Molti studi ci stanno già lavorando: gli architetti di D2U (Design to Users), ad esempio, hanno immaginato un physical-smart office. L’uso delle mascherine sarà gradualmente sostituito dal potenziamento tecnologico della strumentazione, che permetterà alla community reale di trasformarsi, al bisogno, anche in una community virtuale.
Giammetta Architects ipotizza invece l’ambiente di lavoro come “spazio scenico” che sappia mutare a seconda delle esigenze: con sale riunioni modulabili, dove organizzare di volta in volta conference call o incontri faccia a faccia.
E se l’home working, come già sostengono in molti, sarà parte imprescindibile del lavoro del futuro, c’è chi ha già disegnato il mini ufficio casalingo, perché certamente lavorare per 8 ore su uno sgabello da cucina non è pensabile.

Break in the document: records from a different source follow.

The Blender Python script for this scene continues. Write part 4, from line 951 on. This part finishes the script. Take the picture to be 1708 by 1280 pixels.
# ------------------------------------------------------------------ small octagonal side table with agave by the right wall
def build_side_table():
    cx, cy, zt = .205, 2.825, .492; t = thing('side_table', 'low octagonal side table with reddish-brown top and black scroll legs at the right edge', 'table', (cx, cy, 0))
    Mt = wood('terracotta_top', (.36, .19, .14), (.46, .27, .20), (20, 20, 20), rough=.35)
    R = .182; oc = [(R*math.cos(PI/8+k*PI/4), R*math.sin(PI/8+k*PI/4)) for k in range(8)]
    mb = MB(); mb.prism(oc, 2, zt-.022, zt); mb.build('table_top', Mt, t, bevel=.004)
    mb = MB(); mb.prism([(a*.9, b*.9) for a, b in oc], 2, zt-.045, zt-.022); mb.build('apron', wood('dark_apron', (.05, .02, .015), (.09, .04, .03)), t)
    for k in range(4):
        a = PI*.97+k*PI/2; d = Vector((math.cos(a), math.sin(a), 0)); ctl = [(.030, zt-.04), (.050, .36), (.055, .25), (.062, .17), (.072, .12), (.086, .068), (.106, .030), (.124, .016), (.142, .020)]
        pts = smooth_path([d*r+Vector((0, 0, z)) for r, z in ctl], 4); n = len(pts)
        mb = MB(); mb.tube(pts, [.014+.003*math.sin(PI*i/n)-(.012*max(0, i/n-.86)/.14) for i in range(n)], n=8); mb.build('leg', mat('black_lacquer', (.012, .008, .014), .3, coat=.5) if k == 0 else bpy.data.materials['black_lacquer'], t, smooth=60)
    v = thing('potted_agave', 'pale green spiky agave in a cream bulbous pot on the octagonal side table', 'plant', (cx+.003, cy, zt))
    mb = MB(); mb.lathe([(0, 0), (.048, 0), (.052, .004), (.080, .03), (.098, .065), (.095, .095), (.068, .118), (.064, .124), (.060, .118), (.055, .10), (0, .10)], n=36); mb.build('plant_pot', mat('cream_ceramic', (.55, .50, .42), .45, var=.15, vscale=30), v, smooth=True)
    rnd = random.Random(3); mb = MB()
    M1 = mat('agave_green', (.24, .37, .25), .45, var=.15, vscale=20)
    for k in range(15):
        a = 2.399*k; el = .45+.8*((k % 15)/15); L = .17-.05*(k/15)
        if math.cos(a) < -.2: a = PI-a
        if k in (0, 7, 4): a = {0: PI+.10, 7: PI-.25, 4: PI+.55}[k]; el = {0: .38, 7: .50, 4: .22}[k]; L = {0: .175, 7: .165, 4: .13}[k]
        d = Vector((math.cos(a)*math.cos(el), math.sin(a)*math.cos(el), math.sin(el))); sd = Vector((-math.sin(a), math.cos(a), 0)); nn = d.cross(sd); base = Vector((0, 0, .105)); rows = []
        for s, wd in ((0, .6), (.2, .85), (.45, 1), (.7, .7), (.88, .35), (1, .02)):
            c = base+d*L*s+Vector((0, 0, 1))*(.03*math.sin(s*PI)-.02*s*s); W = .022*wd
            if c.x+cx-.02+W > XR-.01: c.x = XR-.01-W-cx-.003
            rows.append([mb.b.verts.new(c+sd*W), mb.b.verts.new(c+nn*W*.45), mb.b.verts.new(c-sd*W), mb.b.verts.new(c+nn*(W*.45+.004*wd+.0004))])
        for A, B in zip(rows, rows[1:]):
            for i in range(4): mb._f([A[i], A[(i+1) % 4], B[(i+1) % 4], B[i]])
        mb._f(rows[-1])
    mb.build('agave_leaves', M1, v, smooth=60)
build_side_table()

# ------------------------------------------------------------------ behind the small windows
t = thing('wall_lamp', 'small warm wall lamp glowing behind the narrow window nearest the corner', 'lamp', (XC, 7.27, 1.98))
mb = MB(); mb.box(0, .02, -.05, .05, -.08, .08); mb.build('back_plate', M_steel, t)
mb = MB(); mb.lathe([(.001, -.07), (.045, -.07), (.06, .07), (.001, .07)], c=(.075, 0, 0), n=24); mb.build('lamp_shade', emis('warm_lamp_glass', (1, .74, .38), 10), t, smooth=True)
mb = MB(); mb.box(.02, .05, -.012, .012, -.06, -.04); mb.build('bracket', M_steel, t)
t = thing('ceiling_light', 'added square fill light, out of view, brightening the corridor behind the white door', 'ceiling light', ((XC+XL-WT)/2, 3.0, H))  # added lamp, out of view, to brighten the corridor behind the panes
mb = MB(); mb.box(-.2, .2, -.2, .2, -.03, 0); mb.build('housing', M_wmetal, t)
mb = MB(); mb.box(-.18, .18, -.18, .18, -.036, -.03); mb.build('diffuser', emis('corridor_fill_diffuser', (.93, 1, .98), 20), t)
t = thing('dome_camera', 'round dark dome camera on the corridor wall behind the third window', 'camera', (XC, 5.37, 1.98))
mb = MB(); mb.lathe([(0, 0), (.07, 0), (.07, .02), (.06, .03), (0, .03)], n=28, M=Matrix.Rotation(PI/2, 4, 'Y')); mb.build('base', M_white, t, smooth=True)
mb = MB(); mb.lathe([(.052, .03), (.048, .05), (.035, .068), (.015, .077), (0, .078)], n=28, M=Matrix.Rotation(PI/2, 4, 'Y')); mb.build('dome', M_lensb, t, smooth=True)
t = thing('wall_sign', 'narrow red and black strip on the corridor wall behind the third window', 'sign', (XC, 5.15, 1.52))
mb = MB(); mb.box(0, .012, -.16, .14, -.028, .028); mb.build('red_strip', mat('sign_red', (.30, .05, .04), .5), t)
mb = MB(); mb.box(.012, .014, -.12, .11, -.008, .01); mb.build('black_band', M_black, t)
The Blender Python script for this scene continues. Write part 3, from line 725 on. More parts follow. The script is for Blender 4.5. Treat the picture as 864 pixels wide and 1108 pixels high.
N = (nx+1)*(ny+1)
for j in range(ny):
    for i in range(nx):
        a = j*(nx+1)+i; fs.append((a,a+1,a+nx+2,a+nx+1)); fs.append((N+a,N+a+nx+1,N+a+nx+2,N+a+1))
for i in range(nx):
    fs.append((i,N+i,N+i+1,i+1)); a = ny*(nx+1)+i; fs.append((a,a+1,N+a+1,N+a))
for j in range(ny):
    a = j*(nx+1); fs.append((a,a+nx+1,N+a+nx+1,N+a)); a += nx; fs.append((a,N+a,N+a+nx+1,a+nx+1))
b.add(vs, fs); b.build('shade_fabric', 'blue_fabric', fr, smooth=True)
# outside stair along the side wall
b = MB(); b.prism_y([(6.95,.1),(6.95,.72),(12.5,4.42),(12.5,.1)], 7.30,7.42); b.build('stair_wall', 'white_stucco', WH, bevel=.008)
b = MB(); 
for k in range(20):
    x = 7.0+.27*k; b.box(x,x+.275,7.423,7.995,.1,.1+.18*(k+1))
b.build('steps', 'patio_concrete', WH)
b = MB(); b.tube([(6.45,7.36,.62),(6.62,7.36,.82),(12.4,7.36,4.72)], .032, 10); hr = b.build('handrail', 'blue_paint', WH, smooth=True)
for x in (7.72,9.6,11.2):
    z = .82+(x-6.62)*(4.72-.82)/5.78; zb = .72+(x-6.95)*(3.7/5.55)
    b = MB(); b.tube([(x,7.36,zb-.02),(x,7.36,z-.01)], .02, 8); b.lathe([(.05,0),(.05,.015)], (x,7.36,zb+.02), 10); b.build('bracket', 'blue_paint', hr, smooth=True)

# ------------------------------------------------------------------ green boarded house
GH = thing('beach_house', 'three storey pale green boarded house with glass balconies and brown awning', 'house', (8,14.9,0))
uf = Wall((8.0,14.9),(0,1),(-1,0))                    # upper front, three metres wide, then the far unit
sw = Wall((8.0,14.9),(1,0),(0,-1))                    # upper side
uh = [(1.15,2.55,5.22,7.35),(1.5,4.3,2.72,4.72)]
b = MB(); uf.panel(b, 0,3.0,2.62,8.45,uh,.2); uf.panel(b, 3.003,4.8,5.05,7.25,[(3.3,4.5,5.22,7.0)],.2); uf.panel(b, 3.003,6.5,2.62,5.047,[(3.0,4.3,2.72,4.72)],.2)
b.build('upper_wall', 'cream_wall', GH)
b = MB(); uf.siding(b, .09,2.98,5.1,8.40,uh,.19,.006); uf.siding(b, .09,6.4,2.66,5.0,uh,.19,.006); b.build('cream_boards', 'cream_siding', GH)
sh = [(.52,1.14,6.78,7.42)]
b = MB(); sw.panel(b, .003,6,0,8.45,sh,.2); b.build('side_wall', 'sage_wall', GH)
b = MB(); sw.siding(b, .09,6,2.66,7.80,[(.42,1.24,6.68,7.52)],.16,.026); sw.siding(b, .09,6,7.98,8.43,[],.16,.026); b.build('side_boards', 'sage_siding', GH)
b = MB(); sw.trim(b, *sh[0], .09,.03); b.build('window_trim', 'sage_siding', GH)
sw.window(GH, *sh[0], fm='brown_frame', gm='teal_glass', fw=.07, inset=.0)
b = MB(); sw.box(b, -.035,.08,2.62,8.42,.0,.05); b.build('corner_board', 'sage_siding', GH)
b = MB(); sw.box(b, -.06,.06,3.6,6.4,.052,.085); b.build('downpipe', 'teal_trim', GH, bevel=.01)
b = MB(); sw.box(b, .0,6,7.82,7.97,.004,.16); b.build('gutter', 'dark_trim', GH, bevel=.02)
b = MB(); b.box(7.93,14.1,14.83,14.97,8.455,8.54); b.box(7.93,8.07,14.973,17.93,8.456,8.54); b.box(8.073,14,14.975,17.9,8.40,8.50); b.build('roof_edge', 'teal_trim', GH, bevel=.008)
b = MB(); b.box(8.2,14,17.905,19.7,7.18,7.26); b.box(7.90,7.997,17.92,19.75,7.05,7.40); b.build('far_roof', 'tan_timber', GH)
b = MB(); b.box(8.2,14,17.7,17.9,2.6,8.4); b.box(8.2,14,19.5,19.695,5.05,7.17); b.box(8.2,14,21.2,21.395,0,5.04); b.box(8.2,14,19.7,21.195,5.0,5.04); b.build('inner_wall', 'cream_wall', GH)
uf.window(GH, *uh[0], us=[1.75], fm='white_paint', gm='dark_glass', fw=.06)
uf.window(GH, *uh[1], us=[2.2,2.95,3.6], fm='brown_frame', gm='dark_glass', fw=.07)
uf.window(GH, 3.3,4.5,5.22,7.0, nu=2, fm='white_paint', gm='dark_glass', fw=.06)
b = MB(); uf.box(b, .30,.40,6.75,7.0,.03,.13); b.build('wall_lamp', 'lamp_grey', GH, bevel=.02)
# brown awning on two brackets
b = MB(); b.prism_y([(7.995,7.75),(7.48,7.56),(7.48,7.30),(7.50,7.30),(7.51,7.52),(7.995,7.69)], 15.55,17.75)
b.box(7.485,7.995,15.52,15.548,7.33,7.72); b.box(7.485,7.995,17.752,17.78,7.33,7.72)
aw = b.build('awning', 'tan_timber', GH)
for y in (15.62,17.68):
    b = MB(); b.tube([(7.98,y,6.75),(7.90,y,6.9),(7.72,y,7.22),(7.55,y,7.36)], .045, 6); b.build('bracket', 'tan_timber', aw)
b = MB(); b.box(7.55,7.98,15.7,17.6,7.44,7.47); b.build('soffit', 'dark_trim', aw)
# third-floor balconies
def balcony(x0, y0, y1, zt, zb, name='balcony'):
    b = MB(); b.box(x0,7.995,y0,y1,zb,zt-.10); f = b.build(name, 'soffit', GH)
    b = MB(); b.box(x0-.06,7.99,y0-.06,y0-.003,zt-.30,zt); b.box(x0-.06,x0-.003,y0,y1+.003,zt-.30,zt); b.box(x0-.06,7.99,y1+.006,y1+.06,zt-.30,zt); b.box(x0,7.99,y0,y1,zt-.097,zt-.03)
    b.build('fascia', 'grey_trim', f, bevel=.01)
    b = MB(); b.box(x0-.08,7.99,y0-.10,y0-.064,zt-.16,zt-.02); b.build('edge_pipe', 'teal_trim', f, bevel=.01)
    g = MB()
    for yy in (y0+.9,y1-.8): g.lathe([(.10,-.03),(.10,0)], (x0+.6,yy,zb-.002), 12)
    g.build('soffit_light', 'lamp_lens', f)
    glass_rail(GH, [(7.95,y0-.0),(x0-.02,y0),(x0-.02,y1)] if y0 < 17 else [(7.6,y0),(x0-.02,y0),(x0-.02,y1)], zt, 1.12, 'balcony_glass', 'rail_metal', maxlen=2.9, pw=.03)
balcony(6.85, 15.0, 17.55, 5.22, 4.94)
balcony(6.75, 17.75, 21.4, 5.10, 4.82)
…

“Touch Down Unit”, proposta da Unifor (azienda specializzata nell’arredamento di design per uffici), è una postazione di lavoro mobile autonoma che può facilmente essere spostata e adattata ai continui cambiamenti di layout e di configurazione degli spazi. Una volta richiusa è compattissima, mentre da aperta è regolabile in altezza e può scorrere anche in orizzontale favorendone l’uso sul lato lungo o su quello corto, a seconda della modalità di utilizzo.